The author, who has a doctorate in English literature and has written several books, including a sports biography series, begins by portraying the underworld “deeply connected with sin and punishment”) with various cultural versions such as Naraka, the Hindu place of punishment, and Mesopotamia’s underworld, Ganzir.
The rest of the chapters, which include titles such as “The Way In,” “Getting Back,” and “Guardians and Monsters,” are lush with beguiling legends and gloriously gory descriptions. “The monsters of the lower realm were terrible in an astonishing variety of ways … decked out in earth’s finery—tatters of rotten flesh, skulls, eyeballs, maggots and worms.”
The book is also rich with color photographs and illustrations of various underworlds and their inhabitants, such as Gustave Doré’s exquisite drawing of furies, and cartoonish renderings of creatures like Ah Puch, ruler of the Mayan underworld.
Boughn summarizes the ancient tales for easy grasp by an upper elementary reader, yet they remain detailed enough to engage adults as in the tale of Mictlin and his wife, the rulers of the lowest level of the Aztec underworld, described as “skeletons with crowns of skulls, protruding teeth, and organs hanging from their rib cages.”
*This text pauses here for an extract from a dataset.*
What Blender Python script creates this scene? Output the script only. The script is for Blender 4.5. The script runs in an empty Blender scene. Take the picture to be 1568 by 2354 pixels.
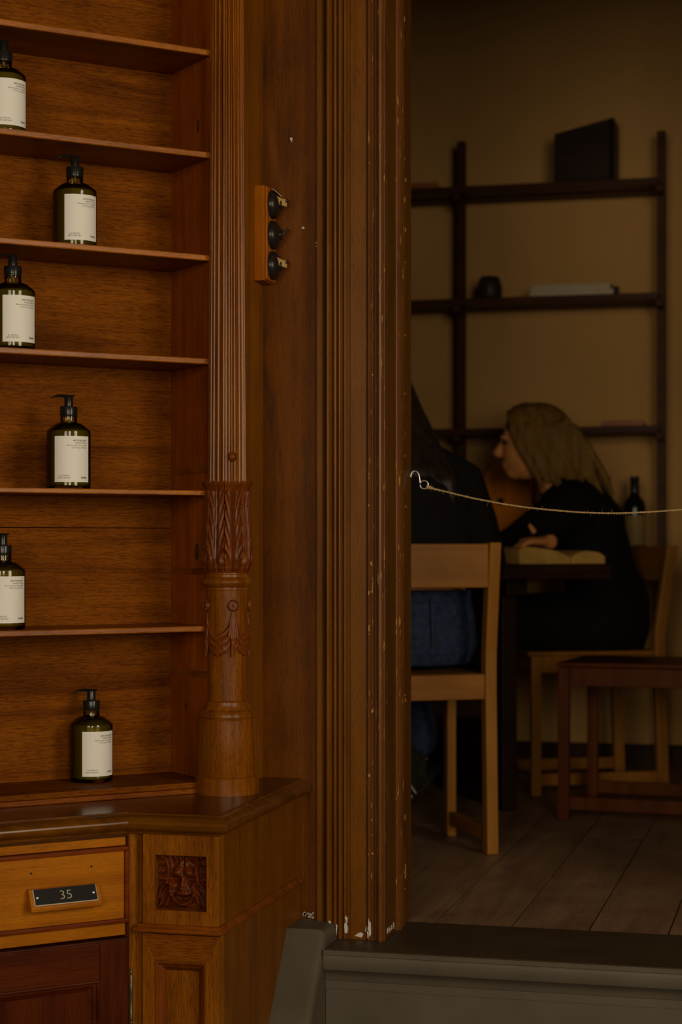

The book is also well-researched, and includes both little-known legends such as the story of a Tartar girl who travels to the underworld to retrieve her brother’s stolen head to the travails of the Welsh hero Arthur who journeys to the end of the earth to retrieve a “magical cauldron.”
These tales of hellish worlds where demons and grotesque monsters lie in wait to claim hapless souls will rivet all but the most squeamish readers.